According to the SEC Order, Cadaret Grant & Co., Inc. ("Cadaret Grant"), Arthur Grant (President of Cadaret Grant) and Beda Lee Johnson (Senior VP of Cadaret Grant and CCO of its broker-dealer operations)(collectively, the "supervisory respondents") failed to adequately supervise the Cadaret Grant representatives who made the recommendations that customers purchase and hold the non-traditional ETFs and structured notes. The SEC alleged that the firm assumed oil prices would rise and so recommended that customers purchase a complex structured note that offered exposure to an index composed of crude oil futures contracts. However, the SEC found that Cadaret Grant did not provide training to representatives with respect to the products, and that the brokers did not understand the risks of the exchange-traded note ("ETN") or the index it tracked. The SEC further alleged that, even though the ETN was designed to be a daily trading tool for sophisticated investors and was not supposed to be held for more than one day, Cadaret Grant representatives recommended that retail investors buy and hold positions indefinitely. Cadaret Grant's retail investors, according to the SEC, lost more than 90 percent of their investments in the notes.

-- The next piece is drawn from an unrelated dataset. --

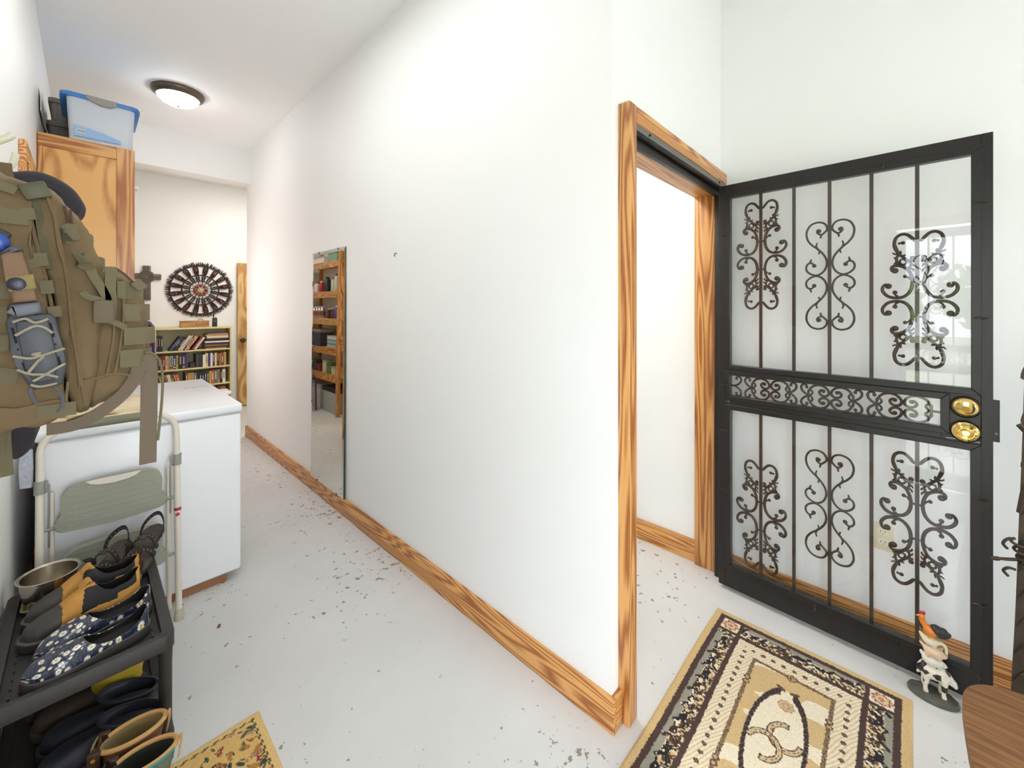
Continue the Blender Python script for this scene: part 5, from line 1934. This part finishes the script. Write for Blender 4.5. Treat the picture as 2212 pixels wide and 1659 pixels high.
RUGM = colattr('rug_pile', .95, bump=(420, .5, .003))
rg = woven('area_rug', 2.055 - RL, 2.055, .627 - RW, .627, .0022, rug_horses, RUGM, wob=.002)
tag(rg, 'tan and brown rug with running horses and interlocked horseshoes in front of the open door', 'rug')


def rug_floral(gx, gy, rs):
    a, b = .418 - gx, 1.632 - gy
    n = len(a)
    gold, green, red, mauve, dgreen, ink = LC(222, 182, 112), LC(92, 100, 72), LC(140, 44, 50), LC(150, 122, 118), LC(58, 74, 64), LC(84, 72, 48)
    col = np.tile(LC(226, 190, 124), (n, 1))
    e = np.minimum(np.minimum(a, .6 - a), np.minimum(b, .8 - b))
    z = .026 + .0025 * np.sign(np.sin((a + b) * 240))
    ins = e > z
    col[ins] = gold
    col[np.abs(e - z) < .0022] = ink
    r2 = np.random.RandomState(8)
    for _ in range(720):
        ca, cb = r2.uniform(.03, .57), r2.uniform(.03, .77)
        kind = r2.rand()
        s = r2.uniform(.006, .016)
        da, db = a - ca, b - cb
        near = ins & (np.abs(da) < .03) & (np.abs(db) < .03)
        if not near.any():
            continue
        an = r2.uniform(0, PI)
        u, v = da * np.cos(an) + db * np.sin(an), -da * np.sin(an) + db * np.cos(an)
        if kind < .5:
            m = near & ((u / s) ** 2 + (v / (s * .38)) ** 2 < 1)
            col[m] = green if r2.rand() < .5 else dgreen
        elif kind < .72:
            r, th = np.hypot(u, v), np.arctan2(v, u)
            m = near & (r < s * (.7 + .3 * np.cos(5 * th)))
            col[m] = red if r2.rand() < .6 else mauve
            col[near & (r < s * .3)] = LC(206, 160, 90)
        elif kind < .85:
            m = near & (np.abs(v - .004 * np.sin(u * 200)) < .0016) & (np.abs(u) < s * 1.6)
            col[m] = ink
        else:
            m = near & ((u / s) ** 2 + (v / (s * .6)) ** 2 < 1)
            col[m] = LC(176, 128, 62)
    return col


rg = woven('small_rug', .418 - .6, .418, 1.632 - .8, 1.632, .0024, rug_floral, RUGM, .006)
tag(rg, 'small gold floral rug on the floor in front of the shoe rack', 'rug')

# ================================================================== stacked farm animal figurine
fx, fy = 2.128, -.082
t = thing('animal_figurine', 'painted iron figurine of stacked farm animals topped by a rooster, below the open door', 'figurine', (fx, fy, 0))
FA = R(-90)


def anim(name, spec, m, vox=.0028, par=None, k=1.0, z0=0.0):
    """balls and limbs fused into one continuous body; u runs along the animal towards its head (-Y)"""
    b = MB()
    def T(q):
        return (q[0] * k * .62, q[1] * k * 1.15, (z0 + (q[2] - z0) * k) * .91)
    spec = [('b', T(q[1]), (q[2][0] * k * .74, q[2][1] * k * 1.2, q[2][2] * k * 1.08)) + tuple(q[3:]) if q[0] == 'b' else ('l', [T(p) for p in q[1]], [v * k * .98 for v in q[2]]) for q in spec]
    for s in spec:
        if s[0] == 'b':
            _, (u, w, z), (ru, rw, rz) = s[:3]
            rot = Matrix.Rotation(s[3], 4, 'X') if len(s) > 3 else None
            b.ball((fx + w, fy - u, z), (rw, ru, rz), 14, 10, rot)
        else:
            _, P, rr = s
            b.tube(spline([(fx + w, fy - u, z) for u, w, z in P], 4), [float(np.interp(i, [k * 4 for k in range(len(P))], rr)) for i in range((len(P) - 1) * 4 + 1)], 8)
    return b.build(name, m, par or t, sharp=0, mods=[('REMESH', dict(mode='VOXEL', voxel_size=vox, use_smooth_shade=True)), ('SMOOTH', dict(iterations=3, factor=.5))])


b = MB()
rings = []
for f, z in ((1, .001), (1.02, .008), (.94, .018), (.6, .022), (.2, .023)):
    rings.append([(fx + .043 * f * math.cos(a), fy + .067 * f * math.sin(a), z + (.0015 * math.sin(a * 7) if .3 < f < 1 else 0)) for a in [2 * PI * k / 40 for k in range(40)]])
b.loft(rings)
b.build('base', mat('mottled_green_grey', (92, 94, 84), .5, .2, bump=(70, .6, .003), var=(60, .35)), t)
cm_, ct_, cn_, cl2, cb_ = nt('cow_white_black')
f = noise(ct_, coords(ct_), 34, 1, .3)
cl2.new(ramp(ct_, f, [(.55, lin((234, 226, 208))), (.565, lin((44, 40, 40)))]), cb_.inputs['Base Color'])
cb_.inputs['Roughness'].default_value = .4
cow = [('b', (0, 0, .103), (.05, .021, .025)), ('b', (.035, 0, .106), (.026, .019, .023)), ('b', (-.035, 0, .106), (.024, .02, .024)),
       ('l', [(.045, 0, .112), (.062, 0, .104), (.072, 0, .094)], [.016, .014, .012]), ('b', (.078, 0, .09), (.017, .0105, .011)), ('b', (.09, 0, .082), (.009, .009, .008)),
       ('l', [(.066, .008, .104), (.06, .022, .106)], [.005, .003]), ('l', [(.066, -.008, .104), (.06, -.022, .106)], [.005, .003]), ('b', (-.018, 0, .08), (.012, .01, .01)),
       ('l', [(-.055, 0, .12), (-.064, 0, .105), (-.062, 0, .075)], [.004, .003, .005])]
for u, w in ((.034, .012), (.044, -.012), (-.038, .013), (-.03, -.013)):
    cow.append(('l', [(u, w, .098), (u + .002, w, .062), (u - .002, w, .044), (u + .002, w, .022)], [.0125, .0085, .0065, .0085]))
anim('cow', cow, cm_)
IV = mat('ivory_paint', (226, 214, 188), .4)
anim('sheep', [('b', (-.006, 0, .147), (.034, .02, .018)), ('b', (-.03, 0, .15), (.015, .016, .016)), ('b', (.022, 0, .146), (.016, .016, .016)), ('l', [(.026, 0, .15), (.042, 0, .146), (.052, 0, .138)], [.011, .009, .007]),
               ('l', [(-.036, 0, .156), (-.046, 0, .164), (-.052, 0, .172)], [.008, .007, .004]), ('l', [(.02, .012, .14), (.026, .016, .124)], [.008, .006]), ('l', [(-.028, .012, .14), (-.024, .016, .124)], [.008, .006]), ('l', [(.034, .007, .153), (.034, .017, .15)], [.004, .003]), ('l', [(.034, -.007, .153), (.034, -.017, .15)], [.004, .003])], mat('sheep_white', (228, 222, 206), .5, bump=(160, .6, .002)))
PK = mat('pig_pink', (226, 198, 168), .4)
anim('pig', [('b', (-.002, 0, .185), (.034, .018, .018)), ('b', (.026, 0, .183), (.018, .016, .016)), ('l', [(.034, 0, .184), (.05, 0, .18), (.056, 0, .178)], [.013, .009, .008]), ('l', [(-.034, 0, .19), (-.046, 0, .2), (-.058, 0, .205)], [.006, .005, .002]),
             ('l', [(.034, .01, .196), (.042, .012, .205)], [.006, .002]), ('l', [(.034, -.01, .196), (.042, -.012, .205)], [.006, .002])] + [('l', [(u, w, .18), (u, w * 1.1, .16)], [.008, .006]) for u in (.022, -.022) for w in (.009, -.009)], PK)
anim('goose', [('b', (-.012, 0, .222), (.03, .016, .014)), ('l', [(-.03, 0, .226), (-.046, 0, .236), (-.056, 0, .246)], [.011, .008, .003]), ('l', [(.01, 0, .222), (.032, 0, .228), (.05, 0, .222), (.054, 0, .206)], [.011, .007, .0055, .005]), ('b', (.054, 0, .2), (.007, .006, .008)), ('b', (.002, 0, .208), (.014, .01, .008))], IV)
MB().tube([(fx, fy - .034, .18), (fx, fy - .0355, .168)], [.0045, .002], 8).build('goose_beak', mat('beak_orange', (206, 148, 66), .4), t)
RO = mat('rooster_orange', (222, 130, 40), .35)
anim('rooster', [('b', (-.008, 0, .256), (.02, .0135, .013)), ('l', [(-.02, 0, .26), (-.03, 0, .272), (-.034, 0, .284)], [.011, .0085, .0075]), ('b', (-.033, 0, .289), (.009, .0075, .008))], RO, .002, None, 1.35, .238)
ro = t.children[-1]
BLK = mat('rooster_black', (46, 42, 40), .4)
anim('tail', [('b', (.012, 0, .264), (.02, .0115, .012), .3), ('b', (.026, 0, .262), (.015, .0095, .014), .6), ('b', (.034, 0, .256), (.01, .0075, .015), .9)], BLK, .002, ro, 1.35, .238)
anim('neck_feathers', [('l', [(-.022, 0, .258), (-.036, 0, .268), (-.042, 0, .282)], [.0095, .008, .004])], BLK, .002, ro, 1.35, .238)
CMB = mat('rooster_red', (176, 34, 52), .35)
anim('comb', [('b', (-.033, 0, .3), (.008, .0025, .005)), ('b', (-.027, 0, .302), (.0045, .0025, .005)), ('b', (-.039, 0, .3), (.004, .0025, .005)), ('b', (-.04, 0, .28), (.0045, .004, .007))], CMB, .0016, ro, 1.35, .238)
MB().tube([(fx, fy + .034, .281), (fx, fy + .044, .277)], [.0045, .001], 8).build('beak', mat('beak_yellow', (216, 176, 70), .4), ro)
b = MB()
for w in (.006, -.006):
    b.tube([(fx + w, fy + .006, .23), (fx + w, fy + .004, .214)], .0028, 6)
    for d in (-.006, 0, .006):
        b.tube([(fx + w, fy + .004, .217), (fx + w + d, fy + .014, .213)], [.0024, .0014], 5)
b.build('feet', mat('beak_yellow', (216, 176, 70), .4), ro)

# ================================================================== wooden stool at the lower right
t = thing('wooden_stool', 'brown oak stool with rounded corners at the bottom right corner', 'stool', (1.42, -.4, 0))
OAK = wood('worn_oak', (136, 95, 58), (98, 64, 36), 'y', 9, along=1.2, cross=34, rough=.42, streak=.35, pw=(.1, 1.2))
b = MB()
out = []
for k in range(72):
    a = 2 * PI * k / 72
    ca, sa = math.cos(a), math.sin(a)
    out.append((1.405 + .225 * abs(ca) ** .5 * (1 if ca > 0 else -1), -.408 + .302 * abs(sa) ** .5 * (1 if sa > 0 else -1)))
b.prism(out, .42, .45, 'z', .008, 3)
b.build('seat', OAK, t)
OAKZ = wood('worn_oak_legs', (164, 118, 72), (122, 80, 44), 'z', 12, along=1.6, cross=16, rough=.42)
for sx in (-1, 1):
    for sy in (-1, 1):
        MB().tube([(1.405 + sx * .15, -.4 + sy * .22, .42), (1.405 + sx * .17, -.4 + sy * .245, .2), (1.405 + sx * .19, -.4 + sy * .27, .0)], [.018, .021, .015], 12).build('leg', OAKZ, t)
    MB().tube([(1.405 + sx * .172, -.4 - .248, .17), (1.405 + sx * .172, -.4 + .248, .17)], .011, 10).build('stretcher', OAKZ, t)

# ================================================================== wrought iron stand at the right edge
t = thing('iron_stand', 'rustic wrought iron stand with barbed wire twist at the right picture edge', 'iron stand', (1.975, -.4, 0))
RI = mat('weathered_iron', (68, 58, 47), .5, .6, bump=(60, .5, .003), var=(20, .25))
b = MB().lathe([(0, .0), (.13, .0), (.135, .006), (.12, .016), (.03, .024), (0, .024)], 32, c=(1.975, -.4, 0))
b.build('foot_plate', RI, t)
E1 = [(1.975, -.243, .02), (1.975, -.245, .24), (1.975, -.2535, .5), (1.975, -.259, .73), (1.975, -.265, .95), (1.975, -.27, 1.19), (1.975, -.285, 1.3), (1.975, -.4, 1.38)]
E2 = [(x, -.8 - y, z) for x, y, z in E1]
for P in (E1, E2):
    sgn = -1 if P is E1 else 1
    MB().ribbon([p + Vector((0, sgn * .021, 0)) for p in spline(P[:6], 6)], .042, .008, (0, 1, .0)).build('side_band', RI, t)
for k in range(13):
    vn = MB()
    z = .1 + k * .085
    y = float(np.interp(z, [p[2] for p in E1], [p[1] for p in E1]))
    vn.tube(spline([(1.969, y - .002, z), (1.967, y - .018, z + .03), (1.969, y - .042, z + .045)], 4), [.002] * 4 + [.0045] * 4 + [.002], 6)
    vn.build('leaf_vein', RI, t)
MB().tube([(1.975, -.4, .02), (1.975, -.4, 1.38)], .012, 10).build('centre_rod', RI, t)
lr = random.Random(2)
for k in range(9):
    z = .12 + k * .135
    for s in (1, -1):
        P0 = Vector((1.975, -.4 + s * .135 - .0, z))
        P1 = Vector((1.965 + lr.uniform(-.01, .01), -.4 + s * .08, z + .07))
        P2 = Vector((1.975, -.4 + s * .012, z + .12))
        q = spline([P0, P1, P2], 6)
        n = len(q)
        MB().ribbon(q, [.006 + .05 * math.sin(PI * min(1, i / (n - 1))) for i in range(n)], .005, (0, 0, 1)).build('iron_leaf', RI, t)
MB().tube([(1.975, -.26, 1.06), (1.972, -.33, .96), (1.975, -.27, .86), (1.975, -.262, .79)], .008, 8).build('twisted_bar', RI, t)
b = MB()
zz = .69
b.tube(spline([(1.955, -.2, .636), (1.955, -.209, .637), (1.954, -.222, .642), (1.955, -.234, .645), (1.957, -.255, .652), (1.962, -.28, .66)], 5), [.0006] + [.006] * 4 + [.0065] * 4 + [.0045] * 4 + [.005] * 13, 8)
co = [(1.957 + .012 * math.cos(a), -.252 + .012 * math.sin(a) - .006 * (a / (2 * PI)), .71 - .022 * a / (2 * PI)) for a in [2 * PI * k / 12 for k in range(48)]]
b.tube(co, .0042, 7)
b.tube(spline([(1.957, -.242, .712), (1.954, -.232, .705), (1.955, -.226, .69), (1.96, -.235, .676)], 5), .004, 7)
b.tube(spline([(1.96, -.25, .618), (1.95, -.236, .622), (1.95, -.226, .61), (1.957, -.236, .594)], 5), .004, 7)
b.build('barb_twist', RI, t)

Cadaret Grant, without admitting to or denying the findings, agreed to pay $500,000 along with $13,194 in disgorgement and interest. Mr. Grant and Mr. Johnson will pay penalties of $100,000 and $75,000, respectively. Mr. Long, the broker who recommended the ETN, agreed to be censured and pay a $250,000 penalty. The penalties, disgorgement and interest amounts paid will be placed in a Fair Fund for distribution to impacted investors for their incurred losses on the ETN.

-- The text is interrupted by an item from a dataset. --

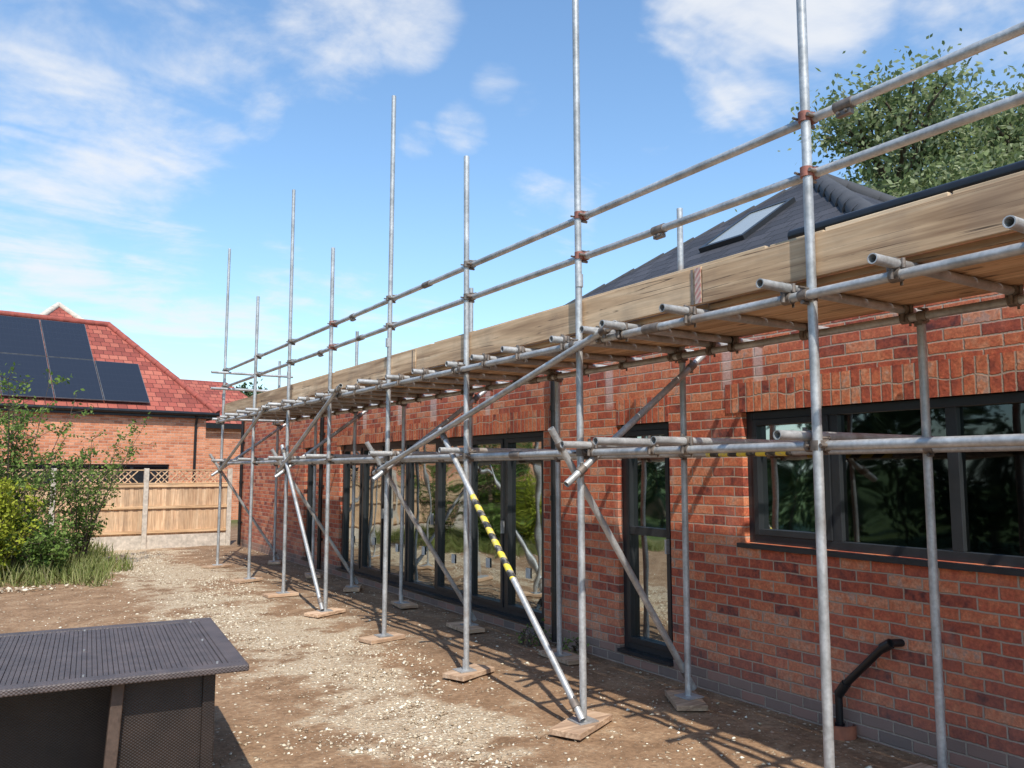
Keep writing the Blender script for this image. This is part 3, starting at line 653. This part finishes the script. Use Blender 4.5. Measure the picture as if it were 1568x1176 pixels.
# ---------------------------------------------------------------- vegetation
def tree(name,loc,h,cr,nl,size,mat,trunk_r=.22,crown0=.35,seed=1,sq=1.0):
    r=random.Random(seed); e=empty(name,loc); mb=MB(); ends=[]
    def branch(p,d,l,rad,lev):
        q=p+d*l; mb.tube(p,q,rad,8,r1=rad*.68,caps=False)
        if lev<=2: ends.append((q,l))
        if lev==0: return
        for _ in range(r.choice((3,3,4)) if lev>1 else 4):
            nd=(d+Vector((r.uniform(-1,1),r.uniform(-1,1),r.uniform(-.35,.7)))*.85).normalized()
            branch(q if r.random()<.6 else p.lerp(q,r.uniform(.55,.95)),nd,l*r.uniform(.62,.85),rad*.6,lev-1)
    p0=Vector((0,0,-.1)); p1=Vector((r.uniform(-.2,.2),r.uniform(-.2,.2),h*crown0)); mb.tube(p0,p1,trunk_r,10,r1=trunk_r*.75,caps=False)
    for i in range(5):
        an=i*1.256+r.uniform(-.3,.3); branch(p1,Vector((math.cos(an)*.8,math.sin(an)*.8,r.uniform(.5,1.1))).normalized(),cr*.42,trunk_r*.5,3)
    branch(p1,Vector((0,0,1)),h*.25,trunk_r*.6,3)
    mb.obj('trunk_and_limbs',M_rope,e)
    E_=np.array([list(q) for q,l in ends]); idx=rng.integers(0,len(E_),nl)
    sp=rng.normal(size=(nl,3))*cr*.085*sq
    leaves('crown_leaves',E_[idx]+sp,size,mat,e); return e
tree('leafy_tree',(18.6,11.3,0),9.6,4.3,60000,.15,M_leaf,.28,.42,3,.95)
tree('leafy_tree',(22.5,9.8,0),10.8,4.8,52000,.17,M_leaf,.3,.42,5,.95)
def shrub(name,loc,nst,hgt,spread,nl,size,mat,seed=1,low=.2):
    r=random.Random(seed); e=empty(name,loc); mb=MB(); P=[]
    for i in range(nst):
        an=r.uniform(0,6.28); lean=r.uniform(.1,1)*spread; p=Vector((math.cos(an)*.12,math.sin(an)*.12,0)); hh=hgt*r.uniform(.45,1)
        tip=Vector((math.cos(an)*lean,math.sin(an)*lean,hh)); prev=p; K=7
        for k_ in range(1,K+1):
            f=k_/K; q=p.lerp(tip,f)+Vector((r.uniform(-.05,.05),r.uniform(-.05,.05),0)); q.x=p.x+(tip.x-p.x)*f**1.6; q.y=p.y+(tip.y-p.y)*f**1.6
            mb.tube(prev,q,.014*(1.1-f)+.002,6,caps=False)
            if f>low:
                for _ in range(3):
                    d_=Vector((r.uniform(-1,1),r.uniform(-1,1),r.uniform(-.1,.9))).normalized()*hgt*r.uniform(.07,.15); mb.tube(q,q+d_,.004,5,caps=False)
                    for g in (.35,.7,1.0): P.append(q+d_*g)
            prev=q
    mb.obj('stems',M_rope,e); E_=np.array([list(p) for p in P]); idx=rng.integers(0,len(E_),nl)
    leaves('leaves',E_[idx]+rng.normal(size=(nl,3))*.045,size,mat,e); return e
shrub('green_shrub',(.25,15.9,0),22,3.3,1.3,6200,.07,M_leafs,2,.2)
shrub('green_shrub',(1.3,16.4,0),11,2.4,1.3,2800,.065,M_leafs,4,.2)
shrub('green_shrub',(-.7,16.4,0),16,3.1,1.0,5400,.075,M_leafs,6,.1)
shrub('yellow_green_shrub',(-.05,14.9,0),34,1.5,.85,9000,.07,M_leafy,8,.1)
shrub('green_shrub',(.75,15.0,0),22,.95,.7,4500,.07,M_leafs,9,.05)
n=18000; gx_=rng.uniform(-3.5,2.1,n); gy_=rng.uniform(13.6,19.0,n)
ed=1.75+.35*np.sin(gy_*2.1)+.2*np.sin(gy_*5.3); keep=(gx_<ed)&(gy_>13.9+.25*np.sin(gx_*3)+.15*np.sin(gx_*8)); gx_=gx_[keep];gy_=gy_[keep]; n=len(gx_)
an=rng.uniform(0,6.28,n); hh=rng.uniform(.06,.36,n); ln=rng.normal(size=(n,2))*.09; wv=.007
P=np.stack([gx_,gy_,np.zeros(n)],-1); dv=np.stack([np.cos(an)*wv,np.sin(an)*wv,np.zeros(n)],-1)
tip=P+np.stack([ln[:,0],ln[:,1],hh],-1); md=P+np.stack([ln[:,0]*.35,ln[:,1]*.35,hh*.55],-1)
V=np.stack([P-dv,P+dv,md+dv*.8,tip,md-dv*.8],1).reshape(-1,3); npmesh('grass',V,np.arange(n*5).reshape(n,5),M_grass)
shrub('weed',(4.6,6.9,0),9,.16,.12,110,.035,M_leafs,11,.05); shrub('weed',(4.66,6.35,0),7,.12,.1,80,.035,M_leafs,12,.05)
def hedge(name,loc,L_,hgt,dep,nl,size,mat,rz=0):
    e=empty(name,loc,rz); u=rng.uniform(-.5,.5,nl)*L_; hh=hgt*(.8+.2*np.sin(u*.9)+.14*np.sin(u*2.3+1)+.08*np.sin(u*5.1))
    v=rng.random(nl)**.6*hh; wd=dep*.5*np.sqrt(np.clip(1-(v/hh)**3,0.02,1)); s_=rng.choice([-1,1],nl); x_=s_*wd*rng.uniform(.55,1.05,nl)+.15*np.sin(u*3+v*3)
    leaves('hedge_leaves',np.stack([x_,u,v],-1),size,mat,e)
    mb=MB()
    for i in range(int(L_/1.2)):
        y_=-L_/2+1.2*i+.5; mb.tube((0,y_,0),(random.uniform(-.2,.2),y_+.1,hgt*.7),.06,8,r1=.02)
    mb.obj('hedge_stems',M_rope,e)
hedge('garden_hedge',(-9.5,12,0),34,3.4,2.0,22000,.24,M_leafd)
tree('garden_tree',(-13,16,0),8,4,6000,.4,M_leafd,.25,.3,21); tree('garden_tree',(-13,26,0),9,4.5,6000,.4,M_leafd,.25,.3,22); tree('garden_tree',(-12.5,7,0),7,3.6,6000,.36,M_leafd,.22,.3,23)
tree('distant_tree',(10.2,42,0),6.3,2.2,6000,.22,M_leafd,.2,.3,31)
hedge('distant_treeline',(10,75,0),110,5.0,5,12000,.7,M_leafd,math.radians(90))
def rf(n):
    x=rng.normal(.2,.5,n); y=rng.normal(13.7,.15,n); return np.stack([x,y,np.full(n,.02)],-1)
stones('rubble',160,rf,.03,.10)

In resolving the matter, the SEC acknowledged the supervisory respondents' cooperation throughout the investigation. As part of the settlement, the supervisory respondents also agreed to retain a consultant within 30 days of this Order and provide the consultant with access to files, books and records, among other things.

Commentary / Kyle DeYoung

This case, which was brought by the Enforcement Division's Complex Financial Instruments Unit, is the latest example of the SEC's focus on retail investors and the sales of sophisticated products without adequate disclosure of risks. This case is significant for the amount of financial penalties and the fact that the SEC charged the firm and three individuals, including the president and the CCO of the broker-dealer, with violations. Investment advisers and broker-dealers who recommend ETNs and other sophisticated financial products to retail investors should be on notice that their sales practices will continue to be under the regulatory microscope.